→ Data extract
________________________

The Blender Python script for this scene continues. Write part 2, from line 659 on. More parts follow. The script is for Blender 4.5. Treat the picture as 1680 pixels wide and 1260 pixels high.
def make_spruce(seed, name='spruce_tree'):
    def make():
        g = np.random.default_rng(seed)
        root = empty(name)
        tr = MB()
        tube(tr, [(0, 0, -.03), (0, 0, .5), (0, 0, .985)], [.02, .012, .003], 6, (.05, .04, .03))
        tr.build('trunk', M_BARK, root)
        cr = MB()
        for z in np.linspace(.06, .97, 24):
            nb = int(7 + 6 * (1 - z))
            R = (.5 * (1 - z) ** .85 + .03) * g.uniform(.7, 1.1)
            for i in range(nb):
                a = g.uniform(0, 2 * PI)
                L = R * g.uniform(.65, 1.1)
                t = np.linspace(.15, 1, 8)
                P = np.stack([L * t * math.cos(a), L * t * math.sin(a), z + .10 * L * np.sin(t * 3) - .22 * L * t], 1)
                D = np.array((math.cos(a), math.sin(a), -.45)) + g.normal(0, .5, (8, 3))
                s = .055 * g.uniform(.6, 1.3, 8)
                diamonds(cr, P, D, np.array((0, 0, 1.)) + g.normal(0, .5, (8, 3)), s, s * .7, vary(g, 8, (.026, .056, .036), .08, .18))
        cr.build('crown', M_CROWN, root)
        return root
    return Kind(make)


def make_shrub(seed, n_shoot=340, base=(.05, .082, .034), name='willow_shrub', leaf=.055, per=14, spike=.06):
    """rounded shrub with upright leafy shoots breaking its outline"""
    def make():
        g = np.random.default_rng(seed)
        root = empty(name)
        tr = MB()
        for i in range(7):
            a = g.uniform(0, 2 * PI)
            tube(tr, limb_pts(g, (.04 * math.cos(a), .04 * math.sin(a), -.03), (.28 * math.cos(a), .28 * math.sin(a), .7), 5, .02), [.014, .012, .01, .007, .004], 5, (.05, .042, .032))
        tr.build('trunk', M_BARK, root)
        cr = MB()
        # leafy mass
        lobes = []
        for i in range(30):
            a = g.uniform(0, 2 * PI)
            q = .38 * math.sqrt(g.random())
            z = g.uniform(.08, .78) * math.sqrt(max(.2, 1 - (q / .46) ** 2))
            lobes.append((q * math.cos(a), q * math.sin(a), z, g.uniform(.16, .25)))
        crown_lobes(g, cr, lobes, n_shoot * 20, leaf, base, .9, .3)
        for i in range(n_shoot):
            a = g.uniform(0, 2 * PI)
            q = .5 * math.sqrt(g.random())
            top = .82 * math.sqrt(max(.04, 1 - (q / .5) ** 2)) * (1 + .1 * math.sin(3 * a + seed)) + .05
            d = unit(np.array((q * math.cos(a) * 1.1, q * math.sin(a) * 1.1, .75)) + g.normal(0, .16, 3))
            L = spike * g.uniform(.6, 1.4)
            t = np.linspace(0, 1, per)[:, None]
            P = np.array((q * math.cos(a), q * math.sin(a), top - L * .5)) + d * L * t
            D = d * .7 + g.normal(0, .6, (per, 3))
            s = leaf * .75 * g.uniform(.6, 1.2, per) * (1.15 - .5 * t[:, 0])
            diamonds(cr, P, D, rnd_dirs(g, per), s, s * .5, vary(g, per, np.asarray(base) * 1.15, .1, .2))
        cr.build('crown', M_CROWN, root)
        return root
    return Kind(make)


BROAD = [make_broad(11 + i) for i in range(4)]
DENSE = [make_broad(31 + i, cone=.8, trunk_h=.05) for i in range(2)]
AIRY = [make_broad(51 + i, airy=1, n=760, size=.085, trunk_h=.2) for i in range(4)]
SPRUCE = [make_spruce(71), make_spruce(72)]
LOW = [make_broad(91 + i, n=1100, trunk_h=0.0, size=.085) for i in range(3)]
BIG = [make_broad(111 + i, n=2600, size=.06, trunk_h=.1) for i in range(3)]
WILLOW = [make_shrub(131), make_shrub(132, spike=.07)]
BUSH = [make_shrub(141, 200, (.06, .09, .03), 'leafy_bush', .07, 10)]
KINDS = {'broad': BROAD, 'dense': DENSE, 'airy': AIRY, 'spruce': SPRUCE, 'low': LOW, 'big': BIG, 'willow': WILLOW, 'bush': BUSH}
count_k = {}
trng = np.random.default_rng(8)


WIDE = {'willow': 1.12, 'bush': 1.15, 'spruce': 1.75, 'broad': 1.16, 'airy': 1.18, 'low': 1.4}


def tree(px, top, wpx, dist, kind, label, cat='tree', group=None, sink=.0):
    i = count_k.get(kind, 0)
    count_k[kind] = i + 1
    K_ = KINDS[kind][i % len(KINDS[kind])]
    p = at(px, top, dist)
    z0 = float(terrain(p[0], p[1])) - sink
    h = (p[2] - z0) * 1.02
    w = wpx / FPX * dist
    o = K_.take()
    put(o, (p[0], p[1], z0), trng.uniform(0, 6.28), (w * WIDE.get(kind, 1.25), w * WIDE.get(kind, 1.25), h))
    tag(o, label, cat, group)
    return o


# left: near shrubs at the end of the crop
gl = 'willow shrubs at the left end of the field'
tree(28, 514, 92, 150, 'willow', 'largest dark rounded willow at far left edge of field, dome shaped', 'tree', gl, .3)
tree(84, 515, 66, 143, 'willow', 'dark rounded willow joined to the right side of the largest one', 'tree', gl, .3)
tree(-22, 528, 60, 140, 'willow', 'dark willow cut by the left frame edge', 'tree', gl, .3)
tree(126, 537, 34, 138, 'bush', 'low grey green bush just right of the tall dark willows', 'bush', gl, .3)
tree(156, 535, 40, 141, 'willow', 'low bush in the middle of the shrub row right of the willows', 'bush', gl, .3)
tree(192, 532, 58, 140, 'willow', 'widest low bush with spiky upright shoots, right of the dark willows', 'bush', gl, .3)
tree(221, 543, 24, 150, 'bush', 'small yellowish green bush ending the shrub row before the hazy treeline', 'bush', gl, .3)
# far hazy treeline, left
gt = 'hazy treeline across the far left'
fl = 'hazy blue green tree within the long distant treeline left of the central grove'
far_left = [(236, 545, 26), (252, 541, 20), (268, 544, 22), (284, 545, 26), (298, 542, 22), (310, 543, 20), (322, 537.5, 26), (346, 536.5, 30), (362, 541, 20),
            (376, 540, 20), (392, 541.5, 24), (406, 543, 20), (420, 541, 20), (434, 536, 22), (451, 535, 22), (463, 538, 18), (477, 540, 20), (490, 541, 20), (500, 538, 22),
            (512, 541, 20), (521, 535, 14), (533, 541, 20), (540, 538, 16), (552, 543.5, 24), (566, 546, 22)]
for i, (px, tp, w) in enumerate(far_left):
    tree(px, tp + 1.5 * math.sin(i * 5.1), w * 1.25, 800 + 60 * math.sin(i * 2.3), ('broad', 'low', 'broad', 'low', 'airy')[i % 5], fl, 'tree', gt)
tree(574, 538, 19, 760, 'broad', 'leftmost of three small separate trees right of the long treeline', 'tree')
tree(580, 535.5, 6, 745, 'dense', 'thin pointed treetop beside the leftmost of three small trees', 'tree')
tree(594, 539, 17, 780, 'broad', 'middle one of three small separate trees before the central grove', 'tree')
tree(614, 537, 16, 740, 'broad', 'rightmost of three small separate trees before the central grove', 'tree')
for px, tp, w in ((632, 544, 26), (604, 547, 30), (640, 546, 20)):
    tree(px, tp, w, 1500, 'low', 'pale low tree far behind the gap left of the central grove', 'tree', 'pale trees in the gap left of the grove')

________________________

→ Exercise brief
Go through the listing above and restate it word for word.

→ Task output
The Blender Python script for this scene continues. Write part 2, from line 659 on. More parts follow. The script is for Blender 4.5. Treat the picture as 1680 pixels wide and 1260 pixels high.
def make_spruce(seed, name='spruce_tree'):
    def make():
        g = np.random.default_rng(seed)
        root = empty(name)
        tr = MB()
        tube(tr, [(0, 0, -.03), (0, 0, .5), (0, 0, .985)], [.02, .012, .003], 6, (.05, .04, .03))
        tr.build('trunk', M_BARK, root)
        cr = MB()
        for z in np.linspace(.06, .97, 24):
            nb = int(7 + 6 * (1 - z))
            R = (.5 * (1 - z) ** .85 + .03) * g.uniform(.7, 1.1)
            for i in range(nb):
                a = g.uniform(0, 2 * PI)
                L = R * g.uniform(.65, 1.1)
                t = np.linspace(.15, 1, 8)
                P = np.stack([L * t * math.cos(a), L * t * math.sin(a), z + .10 * L * np.sin(t * 3) - .22 * L * t], 1)
                D = np.array((math.cos(a), math.sin(a), -.45)) + g.normal(0, .5, (8, 3))
                s = .055 * g.uniform(.6, 1.3, 8)
                diamonds(cr, P, D, np.array((0, 0, 1.)) + g.normal(0, .5, (8, 3)), s, s * .7, vary(g, 8, (.026, .056, .036), .08, .18))
        cr.build('crown', M_CROWN, root)
        return root
    return Kind(make)


def make_shrub(seed, n_shoot=340, base=(.05, .082, .034), name='willow_shrub', leaf=.055, per=14, spike=.06):
    """rounded shrub with upright leafy shoots breaking its outline"""
    def make():
        g = np.random.default_rng(seed)
        root = empty(name)
        tr = MB()
        for i in range(7):
            a = g.uniform(0, 2 * PI)
            tube(tr, limb_pts(g, (.04 * math.cos(a), .04 * math.sin(a), -.03), (.28 * math.cos(a), .28 * math.sin(a), .7), 5, .02), [.014, .012, .01, .007, .004], 5, (.05, .042, .032))
        tr.build('trunk', M_BARK, root)
        cr = MB()
        # leafy mass
        lobes = []
        for i in range(30):
            a = g.uniform(0, 2 * PI)
            q = .38 * math.sqrt(g.random())
            z = g.uniform(.08, .78) * math.sqrt(max(.2, 1 - (q / .46) ** 2))
            lobes.append((q * math.cos(a), q * math.sin(a), z, g.uniform(.16, .25)))
        crown_lobes(g, cr, lobes, n_shoot * 20, leaf, base, .9, .3)
        for i in range(n_shoot):
            a = g.uniform(0, 2 * PI)
            q = .5 * math.sqrt(g.random())
            top = .82 * math.sqrt(max(.04, 1 - (q / .5) ** 2)) * (1 + .1 * math.sin(3 * a + seed)) + .05
            d = unit(np.array((q * math.cos(a) * 1.1, q * math.sin(a) * 1.1, .75)) + g.normal(0, .16, 3))
            L = spike * g.uniform(.6, 1.4)
            t = np.linspace(0, 1, per)[:, None]
            P = np.array((q * math.cos(a), q * math.sin(a), top - L * .5)) + d * L * t
            D = d * .7 + g.normal(0, .6, (per, 3))
            s = leaf * .75 * g.uniform(.6, 1.2, per) * (1.15 - .5 * t[:, 0])
            diamonds(cr, P, D, rnd_dirs(g, per), s, s * .5, vary(g, per, np.asarray(base) * 1.15, .1, .2))
        cr.build('crown', M_CROWN, root)
        return root
    return Kind(make)


BROAD = [make_broad(11 + i) for i in range(4)]
DENSE = [make_broad(31 + i, cone=.8, trunk_h=.05) for i in range(2)]
AIRY = [make_broad(51 + i, airy=1, n=760, size=.085, trunk_h=.2) for i in range(4)]
SPRUCE = [make_spruce(71), make_spruce(72)]
LOW = [make_broad(91 + i, n=1100, trunk_h=0.0, size=.085) for i in range(3)]
BIG = [make_broad(111 + i, n=2600, size=.06, trunk_h=.1) for i in range(3)]
WILLOW = [make_shrub(131), make_shrub(132, spike=.07)]
BUSH = [make_shrub(141, 200, (.06, .09, .03), 'leafy_bush', .07, 10)]
KINDS = {'broad': BROAD, 'dense': DENSE, 'airy': AIRY, 'spruce': SPRUCE, 'low': LOW, 'big': BIG, 'willow': WILLOW, 'bush': BUSH}
count_k = {}
trng = np.random.default_rng(8)


WIDE = {'willow': 1.12, 'bush': 1.15, 'spruce': 1.75, 'broad': 1.16, 'airy': 1.18, 'low': 1.4}


def tree(px, top, wpx, dist, kind, label, cat='tree', group=None, sink=.0):
    i = count_k.get(kind, 0)
    count_k[kind] = i + 1
    K_ = KINDS[kind][i % len(KINDS[kind])]
    p = at(px, top, dist)
    z0 = float(terrain(p[0], p[1])) - sink
    h = (p[2] - z0) * 1.02
    w = wpx / FPX * dist
    o = K_.take()
    put(o, (p[0], p[1], z0), trng.uniform(0, 6.28), (w * WIDE.get(kind, 1.25), w * WIDE.get(kind, 1.25), h))
    tag(o, label, cat, group)
    return o


# left: near shrubs at the end of the crop
gl = 'willow shrubs at the left end of the field'
tree(28, 514, 92, 150, 'willow', 'largest dark rounded willow at far left edge of field, dome shaped', 'tree', gl, .3)
tree(84, 515, 66, 143, 'willow', 'dark rounded willow joined to the right side of the largest one', 'tree', gl, .3)
tree(-22, 528, 60, 140, 'willow', 'dark willow cut by the left frame edge', 'tree', gl, .3)
tree(126, 537, 34, 138, 'bush', 'low grey green bush just right of the tall dark willows', 'bush', gl, .3)
tree(156, 535, 40, 141, 'willow', 'low bush in the middle of the shrub row right of the willows', 'bush', gl, .3)
tree(192, 532, 58, 140, 'willow', 'widest low bush with spiky upright shoots, right of the dark willows', 'bush', gl, .3)
tree(221, 543, 24, 150, 'bush', 'small yellowish green bush ending the shrub row before the hazy treeline', 'bush', gl, .3)
# far hazy treeline, left
gt = 'hazy treeline across the far left'
fl = 'hazy blue green tree within the long distant treeline left of the central grove'
far_left = [(236, 545, 26), (252, 541, 20), (268, 544, 22), (284, 545, 26), (298, 542, 22), (310, 543, 20), (322, 537.5, 26), (346, 536.5, 30), (362, 541, 20),
            (376, 540, 20), (392, 541.5, 24), (406, 543, 20), (420, 541, 20), (434, 536, 22), (451, 535, 22), (463, 538, 18), (477, 540, 20), (490, 541, 20), (500, 538, 22),
            (512, 541, 20), (521, 535, 14), (533, 541, 20), (540, 538, 16), (552, 543.5, 24), (566, 546, 22)]
for i, (px, tp, w) in enumerate(far_left):
    tree(px, tp + 1.5 * math.sin(i * 5.1), w * 1.25, 800 + 60 * math.sin(i * 2.3), ('broad', 'low', 'broad', 'low', 'airy')[i % 5], fl, 'tree', gt)
tree(574, 538, 19, 760, 'broad', 'leftmost of three small separate trees right of the long treeline', 'tree')
tree(580, 535.5, 6, 745, 'dense', 'thin pointed treetop beside the leftmost of three small trees', 'tree')
tree(594, 539, 17, 780, 'broad', 'middle one of three small separate trees before the central grove', 'tree')
tree(614, 537, 16, 740, 'broad', 'rightmost of three small separate trees before the central grove', 'tree')
for px, tp, w in ((632, 544, 26), (604, 547, 30), (640, 546, 20)):
    tree(px, tp, w, 1500, 'low', 'pale low tree far behind the gap left of the central grove', 'tree', 'pale trees in the gap left of the grove')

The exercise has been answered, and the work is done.